An unanswered question
The Council Rock music teachers directly involved in the decision to remove “Jingle Bells” from the school’s repertoire have retired, and Brighton assistant superintendent Rioux and Council Rock principal Tappon both declined to speak directly with me about the decision.
If they had spoken with me, I’d have liked to better understand the decision-making process about removing the song and to learn what “contemporary and relevant” songs have replaced it. I’d also have liked to speak with those in the school community—staff or families—who may have expressed concerns about the song to better understand and include their points of view.
In the end, what we seem to have is one of the world’s most popular songs that, according to one researcher, may have been written to be performed 164 years ago in a minstrel show, a racist form of entertainment demeaning to blacks. And yet the song’s lyrics, only the first verse of which is sung today, are not racist, and the author appears not to have been an ideologue.
So, here’s the question we’re left with: Is Council Rock’s decision to stop singing “Jingle Bells” a reasonable step to create a more inclusive school curriculum, or an instance of well-intentioned overreach?
It’s hard to know. What do you think?
For now, let’s end on a musical note:
One of the consulting firms hired by the Brighton Central School District to help implement its diverse and inclusive initiative is called the Metropolitan Center for Research on Equity and the Transformation of Schools. It’s part of New York University’s Steinhardt School of Culture, Education, and Human Development.
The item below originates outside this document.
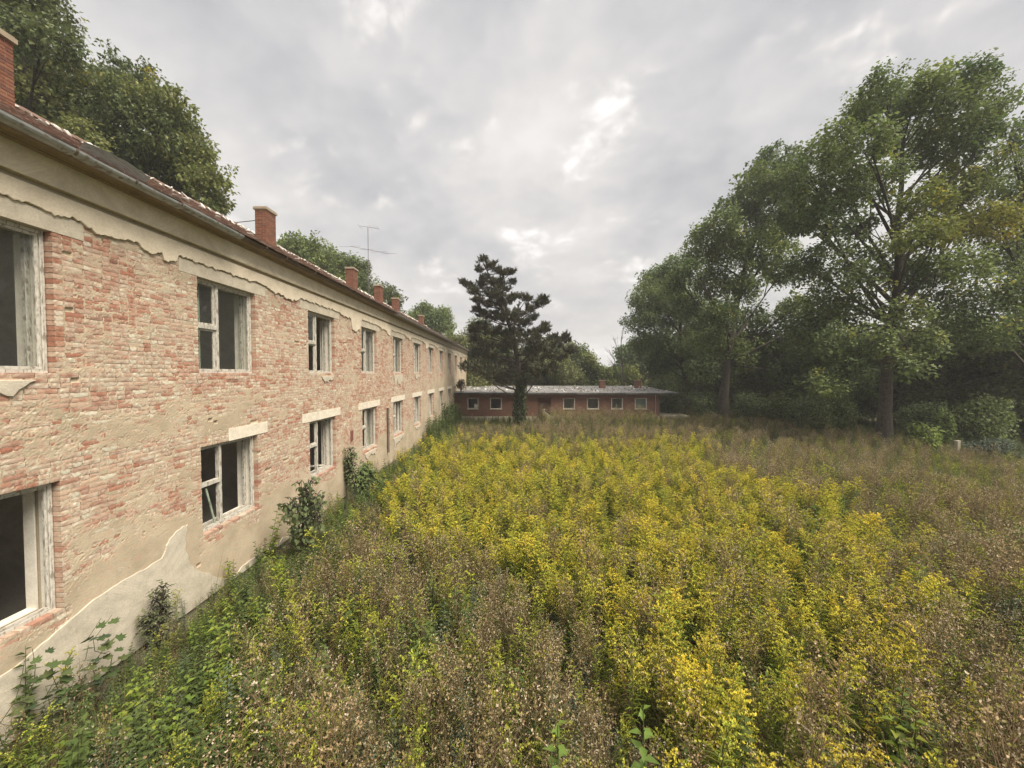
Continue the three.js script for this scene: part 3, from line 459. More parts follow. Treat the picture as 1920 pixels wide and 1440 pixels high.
// television aerial by the third chimney
{
  const a = base('tv_antenna', [X0 + CH_O - 0.75, ROOF_Y + (ROOF_O - CH_O + 0.75) * SLOPE, -29.2], 'thin rusty television aerial on a mast beside the roof chimneys', 'antenna'), steel = std({ color: new THREE.Color().setRGB(0.14, 0.13, 0.13), metalness: 0.4, roughness: 0.6 });
  const rod = (p, q, r) => new THREE.TubeGeometry(new THREE.LineCurve3(p, q), 1, r, 6); const H = 5.15;
  part('mast', rod(V(0, -0.4, 0), V(0, H, 0), 0.022), steel, a);
  part('boom', rod(V(-1.2, H - 1.55, 0.35), V(1.5, H - 1.9, -0.35), 0.014), steel, a); for (const [t, l] of [[0, 0.75], [0.42, 0.5], [0.74, 0.6], [0.98, 0.6]]) { const c = V(mix(-1.2, 1.5, t), H - 1.55 - 0.35 * t, mix(0.35, -0.35, t)); part('element', rod(c.clone().add(V(-l * 0.62, -l * 0.35, l)), c.clone().add(V(l * 0.62, l * 0.35, -l)), 0.009), steel, a); }
  part('boom', rod(V(-0.65, H + 0.08, 0), V(0.8, H - 0.12, 0), 0.012), steel, a); for (const x of [-0.6, 0.2, 0.5, 0.75]) part('element', rod(V(x, H - 0.03 * x - 0.05, -0.4), V(x, H - 0.03 * x + 0.02, 0.4), 0.008), steel, a);
  part('stay', rod(V(0.02, 1.9, 0.04), V(0.1, 0.3, 0.05), 0.008), steel, a);
}
for (const [y0, x1, y1, z1, l] of [[11.35, -20, 13.0, -21, 'upper of two thin cables from the second chimney to the tree behind'], [10.75, -18.5, 12.1, -19, 'lower of two thin cables from the second chimney to the tree behind']]) {
  const p = V(X0 + CH_O - 0.47, y0, -16.3), q = V(x1, y1, z1), m = p.clone().add(q).multiplyScalar(0.5).add(V(0, -0.25, 0)); const c = shadows(new THREE.Mesh(new THREE.TubeGeometry(new THREE.QuadraticBezierCurve3(p, m, q), 14, 0.016, 5), MAT.dark)); c.name = numbered('cable'); tag(c, l, 'cable', 'cables at the second chimney'); scene.add(c);
}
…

In December 2019, NYU’s Steinhardt School announced it would host a Christmas Jazz Concert. Leading the All-University Jazz Orchestra would be eight-time Grammy nominee Bobby Sanabria. In 2018, Sanabria was honored as a musician and educator by the U.S. Congressional Black Caucus. The Christmas concert, said Sanabria, would feature young artists who represent “NYU’s commitment to cultural diversity.” The concert program, stated an NYU press release, would include Christmas classics “adapted to Afro-Latin rhythms,” among them “Winter Wonderland,” “Carol of the Bells”—and “Jingle Bells.”